In Part I [17 July, 2020] we began to explore Greenleaf’s ‘Best Test.’ Today we will continue our exploration. As a reminder, here is the opening paragraph from Part I:

[How do we identify the servant and the servant-first leader?  Greenleaf provides us his ‘best test.’  Greenleaf writes: The best test, and difficult to administer, is: do those served grow as persons; do they, while being served, become healthier, wiser, freer, more autonomous, more likely themselves to become servants?  And, what is the effect on the least privileged in society; will he benefit, or, at least, will he not be further deprived?  [NOTE: In 1980 he added a sentence to his best test; he wrote] No one will knowingly be hurt by the action, directly or indirectly.] 

Those served become healthier.  What might this mean?  As fully human beings we can become healthier or dis-eased in at least five ways: Physically, Intellectually, Emotionally, and Spirit(ually) and Socially (think: Relationships). 

We are entrusted with our well-being and we are unconditionally response-able and responsible for our health in each of the first four dimensions.  We are also response-able and responsible for the ‘health’ of our relationships.  So we are charged with our individual health and the health of each of our relationships. 

Greenleaf also noted that at our healthiest we, each of us, is a living paradox.  We are, in his words, good and evil.  We are virtue and vice.  We are light and darkness.  Our charge is to choose more ‘good’ than ‘evil’ and to choose more ‘virtue’ than ‘vice’ and to choose to bring more ‘light’ than ‘darkness’ to our world.  We will never be perfect so ‘consistency’ is the goal – today, I will seek to be a bit more consistent when it comes to choosing ‘the good,’ when I am choosing to be ‘virtuous,’ and when I am choosing to bring ‘light’ to my world.
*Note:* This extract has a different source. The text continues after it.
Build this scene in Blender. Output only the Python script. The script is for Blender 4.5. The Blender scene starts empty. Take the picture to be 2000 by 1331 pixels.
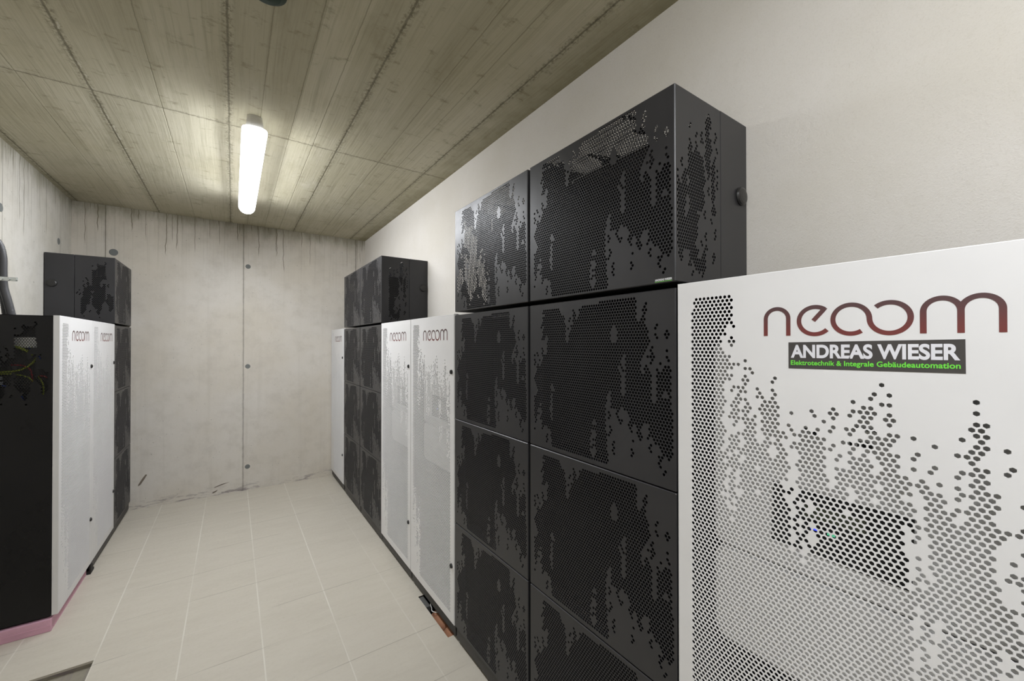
import bpy, math, random
from mathutils import Vector, Matrix
D = bpy.data; C = bpy.context.scene.collection; SC = bpy.context.scene
PI = math.pi

# ------------------------------------------------------------------ camera
yaw, pit, rol = 0.607001, 0.006192, -0.0007
right = Vector((math.cos(yaw), -math.sin(yaw), 0))
fw = Vector((math.sin(yaw)*math.cos(pit), math.cos(yaw)*math.cos(pit), math.sin(pit)))
up = right.cross(fw)
r2 = right*math.cos(rol) + up*math.sin(rol); u2 = -right*math.sin(rol) + up*math.cos(rol)
cam = D.objects.new('camera', D.cameras.new('camera')); C.objects.link(cam)
cam.data.sensor_width = 36; cam.data.lens = 785.75/2000*36; cam.data.clip_start = 0.02
M = Matrix((r2, u2, -fw)).transposed().to_4x4(); M.translation = (0, 0, 1.5)
cam.matrix_world = M
SC.camera = cam
# ------------------------------------------------------------------ world, exposure
w = D.worlds.new('world'); SC.world = w; w.use_nodes = True
w.node_tree.nodes['Background'].inputs[0].default_value = (0.8, 0.82, 0.85, 1)
w.node_tree.nodes['Background'].inputs[1].default_value = 0.0
vs = SC.view_settings; vs.view_transform = 'Standard'; vs.look = 'None'; vs.gamma = 1; vs.use_curve_mapping = False
vs.exposure = 0.0
LAMP = 9.0; DOWN = 19.0; SIDE = 14.0
SC.cycles.max_bounces = 10; SC.cycles.diffuse_bounces = 7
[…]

Those served become wiser.  What might this mean?  My unabridged dictionary’s first definition of ‘wise’ is: having the power of discerning and judging properly as to what is true or right; possessing discernment, judgment, or discretion.  The Oracle of Delphi identified the wisest person in the world to be Socrates.  Why?  Socrates was ‘wise’ because he knew that he did not know!  We often speak of and refer to ‘wisdom figures.’  We can name them: Confucius, Buddha, Lao Tzu, Black Elk, Zoroaster, Hammurabi, and Socrates to name but a few.  Why did we choose – and why do we continue to choose – to label these folks as ‘wisdom figures?’  For me, I like my unabridged dictionary’s definition – it provides me with the guidelines I need and it provides me with the challenges one needs to address in order to be considered to be ‘wise.’  This definition also provides me with a guideline to judge whether the one being served does indeed become ‘wiser’ because of his/her being served.

Those served become freer.  What might this mean?  In my dictionary there are at least 41 definitions of ‘free.’  For our purposes, I am drawn to two of these: enjoying personal rights or liberty and able to do something at will.  Too often, I have found, some folks equate ‘freedom’ with ‘license’ (unrestrained freedom).  It seems to me that ‘free’ and ‘being responsible,’ especially being ‘morally responsible and morally response-able,’ go hand-in-hand or one might easily be tempted to move toward ‘license.’  I also refer us to Eric Fromm’s powerful book, ‘Escape From Freedom.’  He suggests that we humans ‘fear freedom’ and that we seek to escape from ‘freedom.’  I invite you, gentle reader, to spend some time reading and reflecting upon Fromm’s ideas about freedom and our desire to escape from freedom.